Exercise directions:
Copy out all lines that hold "scene".

Given material:
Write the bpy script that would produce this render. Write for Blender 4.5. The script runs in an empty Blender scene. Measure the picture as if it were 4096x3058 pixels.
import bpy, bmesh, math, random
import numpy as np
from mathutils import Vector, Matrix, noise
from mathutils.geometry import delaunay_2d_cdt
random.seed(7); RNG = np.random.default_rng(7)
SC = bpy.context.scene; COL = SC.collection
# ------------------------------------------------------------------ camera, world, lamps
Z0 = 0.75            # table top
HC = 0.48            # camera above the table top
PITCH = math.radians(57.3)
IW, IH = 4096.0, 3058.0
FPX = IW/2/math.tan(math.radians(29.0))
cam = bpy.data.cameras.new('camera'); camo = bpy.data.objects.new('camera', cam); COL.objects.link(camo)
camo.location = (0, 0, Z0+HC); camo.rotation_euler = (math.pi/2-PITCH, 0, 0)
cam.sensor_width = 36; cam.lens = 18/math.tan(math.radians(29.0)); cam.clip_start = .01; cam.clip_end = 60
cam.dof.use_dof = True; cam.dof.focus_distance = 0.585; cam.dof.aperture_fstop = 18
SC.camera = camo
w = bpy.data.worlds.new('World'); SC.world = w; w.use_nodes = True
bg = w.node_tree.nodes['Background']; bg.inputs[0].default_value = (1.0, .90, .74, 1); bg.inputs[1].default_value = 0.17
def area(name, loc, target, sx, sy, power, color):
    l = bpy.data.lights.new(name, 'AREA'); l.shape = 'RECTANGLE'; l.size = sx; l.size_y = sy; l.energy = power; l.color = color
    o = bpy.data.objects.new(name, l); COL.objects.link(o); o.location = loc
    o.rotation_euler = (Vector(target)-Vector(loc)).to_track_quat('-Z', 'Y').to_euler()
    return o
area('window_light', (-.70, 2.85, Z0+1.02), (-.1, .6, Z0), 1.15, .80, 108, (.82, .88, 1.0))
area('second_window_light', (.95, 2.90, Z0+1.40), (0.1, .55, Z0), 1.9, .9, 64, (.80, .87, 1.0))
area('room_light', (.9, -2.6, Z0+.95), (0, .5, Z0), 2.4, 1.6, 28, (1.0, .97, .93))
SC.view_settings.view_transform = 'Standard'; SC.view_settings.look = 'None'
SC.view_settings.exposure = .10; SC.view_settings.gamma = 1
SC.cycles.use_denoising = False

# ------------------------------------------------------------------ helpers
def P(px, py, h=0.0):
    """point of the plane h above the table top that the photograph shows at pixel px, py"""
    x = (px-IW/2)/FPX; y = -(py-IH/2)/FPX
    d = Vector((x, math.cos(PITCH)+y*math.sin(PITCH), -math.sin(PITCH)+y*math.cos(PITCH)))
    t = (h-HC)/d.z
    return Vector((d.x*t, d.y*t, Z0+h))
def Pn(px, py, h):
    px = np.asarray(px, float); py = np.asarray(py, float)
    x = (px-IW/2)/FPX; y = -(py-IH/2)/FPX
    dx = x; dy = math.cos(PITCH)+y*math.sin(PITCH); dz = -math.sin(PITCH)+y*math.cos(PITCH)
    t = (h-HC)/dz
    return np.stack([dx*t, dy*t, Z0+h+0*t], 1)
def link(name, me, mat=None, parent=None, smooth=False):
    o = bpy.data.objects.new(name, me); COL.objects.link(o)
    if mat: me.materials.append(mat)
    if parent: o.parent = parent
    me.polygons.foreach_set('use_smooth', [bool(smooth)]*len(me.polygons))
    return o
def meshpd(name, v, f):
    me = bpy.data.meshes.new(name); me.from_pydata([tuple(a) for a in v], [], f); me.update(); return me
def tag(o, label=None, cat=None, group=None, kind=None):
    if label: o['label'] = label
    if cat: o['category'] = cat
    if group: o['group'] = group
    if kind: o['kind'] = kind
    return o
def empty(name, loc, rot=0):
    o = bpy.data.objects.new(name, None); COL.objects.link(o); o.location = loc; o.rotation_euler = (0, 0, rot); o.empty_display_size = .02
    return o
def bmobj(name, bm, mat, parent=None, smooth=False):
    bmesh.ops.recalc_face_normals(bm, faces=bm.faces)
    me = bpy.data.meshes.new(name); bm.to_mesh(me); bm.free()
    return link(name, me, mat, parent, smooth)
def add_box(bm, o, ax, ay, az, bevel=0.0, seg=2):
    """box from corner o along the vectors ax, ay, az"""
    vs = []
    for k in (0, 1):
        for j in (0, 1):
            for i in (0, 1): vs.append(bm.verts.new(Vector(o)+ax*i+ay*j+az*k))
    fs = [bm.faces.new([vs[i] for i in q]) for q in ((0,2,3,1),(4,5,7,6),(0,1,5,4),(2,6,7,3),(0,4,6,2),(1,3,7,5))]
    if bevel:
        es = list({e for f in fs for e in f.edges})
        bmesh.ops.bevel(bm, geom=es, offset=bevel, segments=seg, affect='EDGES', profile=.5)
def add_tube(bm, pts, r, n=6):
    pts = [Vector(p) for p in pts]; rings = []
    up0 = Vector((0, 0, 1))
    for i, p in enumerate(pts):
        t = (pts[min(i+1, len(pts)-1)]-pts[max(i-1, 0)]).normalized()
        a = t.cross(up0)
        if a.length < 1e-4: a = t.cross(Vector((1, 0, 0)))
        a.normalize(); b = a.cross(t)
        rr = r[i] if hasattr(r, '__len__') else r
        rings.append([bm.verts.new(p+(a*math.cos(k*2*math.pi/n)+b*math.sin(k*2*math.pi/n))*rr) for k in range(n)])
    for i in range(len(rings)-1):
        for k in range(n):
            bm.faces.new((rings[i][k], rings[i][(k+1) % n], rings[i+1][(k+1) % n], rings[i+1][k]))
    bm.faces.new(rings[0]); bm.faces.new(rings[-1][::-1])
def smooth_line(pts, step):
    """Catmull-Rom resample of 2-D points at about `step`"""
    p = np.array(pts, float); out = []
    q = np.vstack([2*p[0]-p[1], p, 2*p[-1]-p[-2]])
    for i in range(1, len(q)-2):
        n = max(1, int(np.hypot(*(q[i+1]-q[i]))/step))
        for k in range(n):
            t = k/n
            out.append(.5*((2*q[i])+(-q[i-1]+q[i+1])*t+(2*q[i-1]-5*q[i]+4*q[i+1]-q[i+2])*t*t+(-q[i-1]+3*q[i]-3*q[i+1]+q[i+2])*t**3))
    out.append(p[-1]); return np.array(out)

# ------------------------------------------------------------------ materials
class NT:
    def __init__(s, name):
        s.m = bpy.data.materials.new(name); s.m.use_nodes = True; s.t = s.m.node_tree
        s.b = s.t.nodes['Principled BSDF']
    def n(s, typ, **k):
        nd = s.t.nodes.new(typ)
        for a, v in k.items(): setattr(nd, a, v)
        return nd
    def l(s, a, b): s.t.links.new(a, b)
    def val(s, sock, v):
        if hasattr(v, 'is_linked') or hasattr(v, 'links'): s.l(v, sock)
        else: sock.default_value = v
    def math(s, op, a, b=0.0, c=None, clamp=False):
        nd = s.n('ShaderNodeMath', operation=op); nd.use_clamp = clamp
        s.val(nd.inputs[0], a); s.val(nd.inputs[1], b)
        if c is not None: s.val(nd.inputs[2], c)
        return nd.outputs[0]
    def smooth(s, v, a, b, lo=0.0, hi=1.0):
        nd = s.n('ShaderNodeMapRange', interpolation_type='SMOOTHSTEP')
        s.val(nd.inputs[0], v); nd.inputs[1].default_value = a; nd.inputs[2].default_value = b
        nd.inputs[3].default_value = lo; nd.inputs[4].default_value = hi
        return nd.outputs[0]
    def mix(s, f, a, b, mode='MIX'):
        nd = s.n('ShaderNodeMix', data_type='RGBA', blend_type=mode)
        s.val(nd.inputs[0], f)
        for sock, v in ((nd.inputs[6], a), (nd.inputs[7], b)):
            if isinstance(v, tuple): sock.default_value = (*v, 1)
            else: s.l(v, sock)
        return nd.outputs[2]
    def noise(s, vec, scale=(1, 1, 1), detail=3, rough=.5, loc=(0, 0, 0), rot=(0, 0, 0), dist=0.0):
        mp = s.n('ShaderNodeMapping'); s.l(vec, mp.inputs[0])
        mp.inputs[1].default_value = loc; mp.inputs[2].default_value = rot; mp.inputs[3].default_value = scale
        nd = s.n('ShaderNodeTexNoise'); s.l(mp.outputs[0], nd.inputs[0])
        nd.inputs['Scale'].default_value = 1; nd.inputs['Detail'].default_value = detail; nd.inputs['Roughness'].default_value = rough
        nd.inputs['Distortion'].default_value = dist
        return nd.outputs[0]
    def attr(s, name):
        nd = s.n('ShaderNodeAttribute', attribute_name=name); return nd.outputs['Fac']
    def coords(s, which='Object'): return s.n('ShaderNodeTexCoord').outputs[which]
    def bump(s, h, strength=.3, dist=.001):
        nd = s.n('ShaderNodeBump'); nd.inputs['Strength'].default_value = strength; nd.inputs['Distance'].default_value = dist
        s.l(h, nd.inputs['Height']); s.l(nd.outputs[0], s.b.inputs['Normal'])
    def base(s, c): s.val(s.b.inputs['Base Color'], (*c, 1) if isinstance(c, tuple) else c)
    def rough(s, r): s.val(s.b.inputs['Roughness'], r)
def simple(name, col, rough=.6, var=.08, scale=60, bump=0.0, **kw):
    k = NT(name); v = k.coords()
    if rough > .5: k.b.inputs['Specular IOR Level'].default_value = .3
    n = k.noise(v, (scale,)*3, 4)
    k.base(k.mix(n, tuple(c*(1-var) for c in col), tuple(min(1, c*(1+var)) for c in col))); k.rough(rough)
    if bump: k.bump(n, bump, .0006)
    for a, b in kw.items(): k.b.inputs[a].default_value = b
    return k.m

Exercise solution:
Write the bpy script that would produce this render. Write for Blender 4.5. The script runs in an empty Blender scene. Measure the picture as if it were 4096x3058 pixels.
SC = bpy.context.scene; COL = SC.collection